Where It Begins: Why Kindness is the Foundation of Animal Welfare
- Pushnami Kasture
- 1 day ago
- 3 min read
When we talk about animal welfare, the conversation often moves quickly to systems, policies, infrastructure, sterilisation programmes, rescue networks. All of these are important. They are necessary. But I’ve been thinking about something much more basic that sits underneath all of this.
Kindness.
Not as a vague ideal, but as a starting point. As a perspective that influences our understanding of animals before we determine our actions towards them.
At the forum, I found myself returning to this again and again. Behind every debate, whether it was about community dog management, feeding practices, or wildlife conflict, there was an underlying question: how do we feel about animals in the first place?
Because that feeling quietly determines everything else.
If animals are seen primarily as a nuisance, our solutions tend to focus on control. If they are seen as a source of fear, our responses become defensive. And if they are seen with indifference, we simply look away. Policies and interventions then follow these instincts, even when they are dressed in more formal language.
But when there is a baseline of kindness, something shifts.
Kindness does not mean the absence of boundaries or structure. It does not mean ignoring real challenges. What it does mean is that even when we are solving for conflict, we are not stripping animals of their dignity in the process. We cannot treat their lives as disposable or secondary.
This might sound simple, but in practice, it is not.
Kindness requires attention. It asks us to pause before reacting. To understand behaviour instead of immediately labelling it as a problem. To recognise that the dog on the street, the cat in the alley, the animal crossing the road is navigating the same city we are, just with far fewer protections.

In my own work, I have often engaged with questions of inclusion. And while the contexts are different, one thing has carried over very strongly into how I now think about animal welfare: inclusion begins with how we perceive worth.
Who do we consider worthy of care? Who do we make space for? Who do we expect to adjust, and who do we protect?
In cities, animals are almost always the ones expected to adjust. To disappear. To not inconvenience us. And when they don’t (because they can't), the response is often frustration rather than curiosity.
Kindness disrupts this pattern.
It asks us to shift from “how do we get rid of this?” to “what is actually happening here?” It creates room for more thoughtful responses, ones that are not driven by impulse, but by understanding.
And importantly, kindness is not just an individual trait. It can shape systems.
When communities approach animal welfare with empathy, conflict reduces. When authorities design programmes with humane intent, outcomes improve. When people take the time to learn even a little about animal behaviour, fear gives way to familiarity.
These are small shifts, but they have a cumulative effect.
One of the things I am beginning to realise is that kindness, in this context, is not soft. It is deeply practical. It leads to better decisions, more sustainable solutions, and more cohesive communities. It makes space for coexistence in a way that force never can.
It also changes how we see our role in all of this.
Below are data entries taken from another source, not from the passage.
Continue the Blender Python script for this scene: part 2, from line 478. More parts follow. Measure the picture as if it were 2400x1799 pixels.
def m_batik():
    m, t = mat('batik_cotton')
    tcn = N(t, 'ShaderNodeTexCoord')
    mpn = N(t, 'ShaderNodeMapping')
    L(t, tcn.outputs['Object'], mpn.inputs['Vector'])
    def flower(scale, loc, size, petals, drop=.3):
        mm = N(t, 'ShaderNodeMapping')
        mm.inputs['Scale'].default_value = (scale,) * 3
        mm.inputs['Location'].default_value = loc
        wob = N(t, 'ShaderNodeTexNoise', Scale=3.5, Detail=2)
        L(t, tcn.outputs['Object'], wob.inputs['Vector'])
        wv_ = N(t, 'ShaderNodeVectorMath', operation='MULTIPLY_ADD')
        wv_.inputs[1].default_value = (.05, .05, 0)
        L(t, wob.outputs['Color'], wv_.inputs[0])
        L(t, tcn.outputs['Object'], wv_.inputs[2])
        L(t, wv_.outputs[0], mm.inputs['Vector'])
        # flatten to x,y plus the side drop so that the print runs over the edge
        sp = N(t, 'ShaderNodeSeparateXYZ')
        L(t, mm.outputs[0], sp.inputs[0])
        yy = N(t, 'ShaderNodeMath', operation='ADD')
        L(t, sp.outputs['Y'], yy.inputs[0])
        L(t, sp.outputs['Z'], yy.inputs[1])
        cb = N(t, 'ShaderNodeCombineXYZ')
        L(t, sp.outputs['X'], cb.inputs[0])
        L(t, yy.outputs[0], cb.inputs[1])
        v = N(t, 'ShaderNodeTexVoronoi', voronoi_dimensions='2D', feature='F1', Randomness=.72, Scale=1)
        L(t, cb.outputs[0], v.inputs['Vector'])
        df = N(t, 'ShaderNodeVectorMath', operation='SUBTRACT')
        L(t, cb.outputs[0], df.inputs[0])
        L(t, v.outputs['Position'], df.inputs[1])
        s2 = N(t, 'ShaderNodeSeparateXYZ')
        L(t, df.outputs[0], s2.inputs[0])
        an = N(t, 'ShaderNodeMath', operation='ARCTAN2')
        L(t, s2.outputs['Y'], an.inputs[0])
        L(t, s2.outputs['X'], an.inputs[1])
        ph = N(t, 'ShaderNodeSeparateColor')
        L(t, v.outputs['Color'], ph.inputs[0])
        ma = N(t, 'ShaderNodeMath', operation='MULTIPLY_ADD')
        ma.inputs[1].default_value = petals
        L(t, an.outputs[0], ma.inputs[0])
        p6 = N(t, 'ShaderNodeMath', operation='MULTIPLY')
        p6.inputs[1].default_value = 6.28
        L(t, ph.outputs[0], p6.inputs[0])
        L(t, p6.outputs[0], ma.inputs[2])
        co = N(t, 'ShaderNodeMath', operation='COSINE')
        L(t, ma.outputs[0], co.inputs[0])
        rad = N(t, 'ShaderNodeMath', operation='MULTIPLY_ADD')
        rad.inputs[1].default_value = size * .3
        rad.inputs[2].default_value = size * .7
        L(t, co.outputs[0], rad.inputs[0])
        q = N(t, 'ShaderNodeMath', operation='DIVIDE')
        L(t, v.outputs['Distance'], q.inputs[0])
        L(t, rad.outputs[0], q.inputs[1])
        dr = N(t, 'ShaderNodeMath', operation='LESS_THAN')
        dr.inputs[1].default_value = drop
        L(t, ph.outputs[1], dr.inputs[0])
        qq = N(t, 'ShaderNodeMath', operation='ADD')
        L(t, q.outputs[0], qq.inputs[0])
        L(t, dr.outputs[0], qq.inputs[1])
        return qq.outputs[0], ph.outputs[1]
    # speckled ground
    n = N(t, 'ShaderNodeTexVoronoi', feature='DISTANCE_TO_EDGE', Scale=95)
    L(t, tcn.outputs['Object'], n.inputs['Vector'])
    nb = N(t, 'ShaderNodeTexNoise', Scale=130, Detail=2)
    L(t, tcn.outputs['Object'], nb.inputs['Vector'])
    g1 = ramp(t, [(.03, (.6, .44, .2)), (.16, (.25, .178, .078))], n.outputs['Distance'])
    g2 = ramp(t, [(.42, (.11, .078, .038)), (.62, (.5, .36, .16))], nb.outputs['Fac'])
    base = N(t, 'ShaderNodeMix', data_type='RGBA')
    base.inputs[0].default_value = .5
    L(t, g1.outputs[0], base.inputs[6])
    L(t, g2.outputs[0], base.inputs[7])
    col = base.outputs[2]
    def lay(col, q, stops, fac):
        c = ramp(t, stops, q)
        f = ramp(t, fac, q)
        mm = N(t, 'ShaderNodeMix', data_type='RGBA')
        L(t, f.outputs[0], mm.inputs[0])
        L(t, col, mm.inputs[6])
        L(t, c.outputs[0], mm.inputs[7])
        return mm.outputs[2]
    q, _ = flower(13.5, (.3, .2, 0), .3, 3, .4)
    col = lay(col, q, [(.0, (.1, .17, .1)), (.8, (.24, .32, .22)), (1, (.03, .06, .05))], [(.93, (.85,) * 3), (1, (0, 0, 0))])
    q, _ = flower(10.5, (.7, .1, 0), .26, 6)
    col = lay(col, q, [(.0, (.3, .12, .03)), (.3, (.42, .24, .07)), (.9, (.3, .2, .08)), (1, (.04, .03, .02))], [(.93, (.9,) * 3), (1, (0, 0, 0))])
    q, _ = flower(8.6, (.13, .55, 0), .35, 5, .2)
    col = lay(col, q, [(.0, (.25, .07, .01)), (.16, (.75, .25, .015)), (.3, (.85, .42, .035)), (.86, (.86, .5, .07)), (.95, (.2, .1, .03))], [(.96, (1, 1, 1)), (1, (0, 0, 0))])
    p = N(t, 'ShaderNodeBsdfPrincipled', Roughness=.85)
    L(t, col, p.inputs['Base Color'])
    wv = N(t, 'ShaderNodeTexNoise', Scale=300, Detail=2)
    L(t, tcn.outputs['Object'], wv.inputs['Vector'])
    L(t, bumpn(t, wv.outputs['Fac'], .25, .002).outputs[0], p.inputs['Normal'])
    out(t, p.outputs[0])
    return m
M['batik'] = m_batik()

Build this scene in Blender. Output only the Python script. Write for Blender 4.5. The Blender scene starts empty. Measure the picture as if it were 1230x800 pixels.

Animal welfare is often imagined as something done by a specific group of people – rescuers, organisations, experts. But if kindness is the starting point, then it becomes something much more distributed. It shows up in everyday actions. In how we respond to a situation on the street. In whether we choose to escalate or to understand. Whether we participate in creating a more humane environment, even in small ways.
This does not mean that larger systems are not needed. They absolutely are. But without a foundation of kindness, even the best-designed systems can fall short.
Because at the end of the day, welfare is not just about what we do. It is about how we choose to see.
If we can anchor that vision in kindness consistently and consciously, then everything built on top of it has a chance to be more just, more thoughtful, and more humane.
And perhaps that is where real change begins.